- Associated Press - Monday, September 17, 2012

CHICAGO (AP) — Mayor Rahm Emanuel asked a state court Monday to force Chicago schoolteachers back to work and end a weeklong strike he calls illegal.

The union immediately condemned the move as an act of vindictiveness by a “bullying” mayor.

Emanuel spokeswoman Sarah Hamilton said city attorneys asked the Cook County Circuit Court to force Chicago Teachers Union members off the picket line and back into classrooms.

The request argues that the strike is illegal because state law bars the union from striking on anything but economic issues and that the work stoppage is focused instead on such issues as evaluations, layoffs and recall rights.

The 700-page filing also contends the strike presents a danger to public health and safety, partly because more than 80 percent of 350,000 public students rely on school meals for their basic nutrition; it says 50,000 others, including autistic students, depend on special instruction. And out of school, children more prone to fall victim to violence, it says.

“At a critical time in their lives, a vulnerable population has been cast adrift by the CTU’s decision to close down the schools, with consequent grave implications for the residents of the city of Chicago,” the court document says.

The union blasted the city’s decision to resort to legal action.

In a statement released later Monday, the CTU said the filing appeared to be “a vindictive act.”
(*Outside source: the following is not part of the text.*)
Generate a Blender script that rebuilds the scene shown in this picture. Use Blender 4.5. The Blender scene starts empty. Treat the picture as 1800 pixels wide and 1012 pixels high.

“This attempt to thwart our democratic process is consistent with Mayor Emanuel’s bullying behavior toward public school educators,” the union said in the statement.

A spokesman for the city’s law office, Roderick Drew, said the judge wasn’t expected to rule on the filing Monday, nor have arguments been scheduled. He didn’t expect a ruling until later in the week.

“Nothing will be set today,” he said. “Beyond that, we don’t know.”

The union and school leaders seemed headed toward a resolution at the end of last week, saying they were optimistic that students in the nation’s third-largest school district would be back in class by Monday. But teachers uncomfortable with a tentative contract offer decided Sunday to remain on strike, saying they needed more time to review a complicated proposal.

Mr. Emanuel fired back, saying he told city attorneys to seek a court order forcing Chicago Teachers Union members back into the classroom.

Teachers on the picket line at Mark T. Skinner West Elementary School on Chicago’s near West Side declined to comment before the lawsuit was filed Monday as the possibility of legal action loomed over them.

The strike is the first for the city’s teachers in 25 years and has kept students out of class, leaving parents to make other plans.